Naming the human condition directly without flinching is only part of what we must do as preachers. All good sermons show as well as tell. We must provide imagery that will help our congregations see with their ears and imaginations the human condition in which they reside and participate. We too often, however, use sermon illustrations that function in the same way as euphemisms—we picture the element of the human condition being explored with imagery that allows the hearers not to look too closely. We use what a friend of mine, Ron Luckey, likes to call cookie jar images. The preacher names the depth of sin that has us trapped in accordance with Romans 7:19 (“I don’t do the good that I want to do, but I do the evil that I don’t want to do”) and then illustrates it with a three-year-old taking a cookie from the kitchen even though her parent told her not to. All the listeners smile and say, “Aww.”
David Buttrick offers three criteria for judging the appropriateness of an image for a sermon: (1) There must be a clear analogy between an idea in sermon content and some aspect of the illustration. (2) There ought to be a parallel between the structure of content and the shape of an illustration. (3) The illustration should be “appropriate” to the content.[2]
If we apply these criteria to the cookie jar image, we might find that the first two criteria are met, but the third is not. A Norman Rockwell picture of a sweet but mischievous child sneaking a cookie is not appropriately serious to name the level of entrapment we experience as humans in relation to our inability to avoid sinning. The cookie jar analogy is too far away from the real harm sin does to our well-being.

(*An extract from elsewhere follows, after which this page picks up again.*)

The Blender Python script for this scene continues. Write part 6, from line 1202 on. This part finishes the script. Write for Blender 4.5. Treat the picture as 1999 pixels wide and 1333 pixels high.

A little distance in imagery, however, is not necessarily a bad thing. It allows hearers to let down their guard.[3] Before they can look in the mirror, they may need to be shown an image that is detached from the seriousness of their own contribution to and imprisonment in the human condition. But cute images can be at best only starting points for leading the congregation deeper into a demonstration of the human condition. Preachers should offer their hearers mirrors that reflect their lives and their world with the guilt and pain they know (but try to deny), which are inherent parts of daily experience.
These mirrors, of course, should be held up to the congregation with empathy. We preachers are as embroiled in whatever element of the human condition is under consideration as is the worst scoundrel in the back pew of the balcony. Imagery that’s inclusive of the preacher allows us to offer a mirror that reveals guilt and pain instead of evoking shame. When the congregation doesn’t feel judged by the preacher but mired in the same condition as the preacher, who’s shown to them in imagery filled with gravitas, they will be able to let down their guard and consider and experience the imagery with the seriousness the subject matter deserves. If the imagery is not true to life (which would include an image that does exclude the preacher), it will not help the congregation hear the fullness of the good news. The gospel, like the cute images, will remain at a distance from the hearers.
[1]Edward Farley also discusses the human condition in relation to three dimensions, or “spheres,” of human reality, but defines them differently than the dimensions described here; they are the interhuman sphere (personal relationships), the social sphere (institutional and social structures), and the personal sphere (individual agency). See Good and Evil: Interpreting a Human Condition (Minneapolis: Fortress, 1990), 27–74.
[2]David Buttrick, Homiletic: Moves and Structures (Philadelphia: Fortress, 1987), 133.
[3]See Michael Brothers, Distance in Preaching: Room to Speak, Space to Listen (Grand Rapids: Eerdmans, 2014) for an excellent exploration of types of distance that have been and can be employed in sermons.